Rent Snafus Plague Hurricane EvacueesSunday November 13, 2005 4:31 PM
AP Photo LASS103
By LARA JAKES JORDAN
Associated Press Writer
WASHINGTON (AP) - Only $114 a month stands between Shawn Williams,
a Hurricane Katrina evacuee, and eviction from her temporary apartment
in suburban Houston. Williams can afford to pay out of her own pocket
and is willing to do so to make up the difference between the $633
voucher she gets in federal housing aid and the apartment's $747 rent.
But a bureaucratic snag prevents her from closing the gap on her own.
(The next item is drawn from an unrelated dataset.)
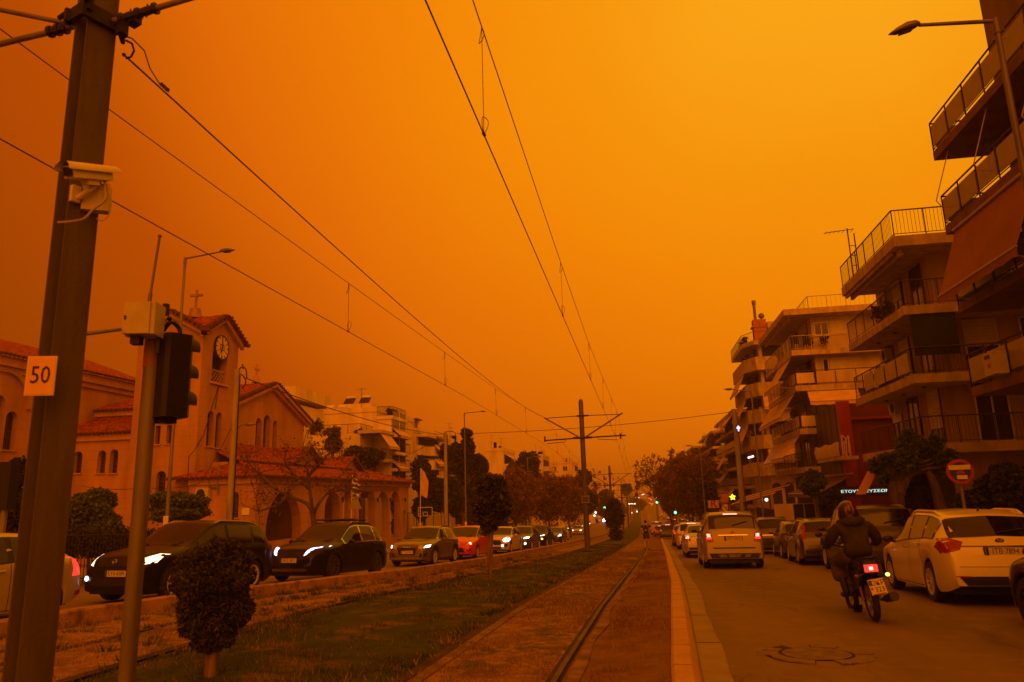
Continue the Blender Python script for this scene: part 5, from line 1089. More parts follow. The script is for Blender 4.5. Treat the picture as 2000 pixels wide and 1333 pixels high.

Now, after paying the entire rent herself for months because the
landlord cannot accept the voucher, Williams says she is running out
of money and fears losing the two-bedroom apartment where she has
lived with her disabled husband and teenage son since fleeing New
Orleans more than two months ago.
The government's disaster relief agency says help is on the way for
Williams and other evacuees caught in the frustrating tangle that
prevents landlords from accepting more rent money than what
Washington is willing to cover.
It is a problem in Houston and elsewhere where rents set by the market
outpace the government's gauge for determining aid levels. For
families, it is making it harder to find long-term housing. For
cash-strapped cities, it is adding to their financial woes and
depleting their resources for helping hurricane victims.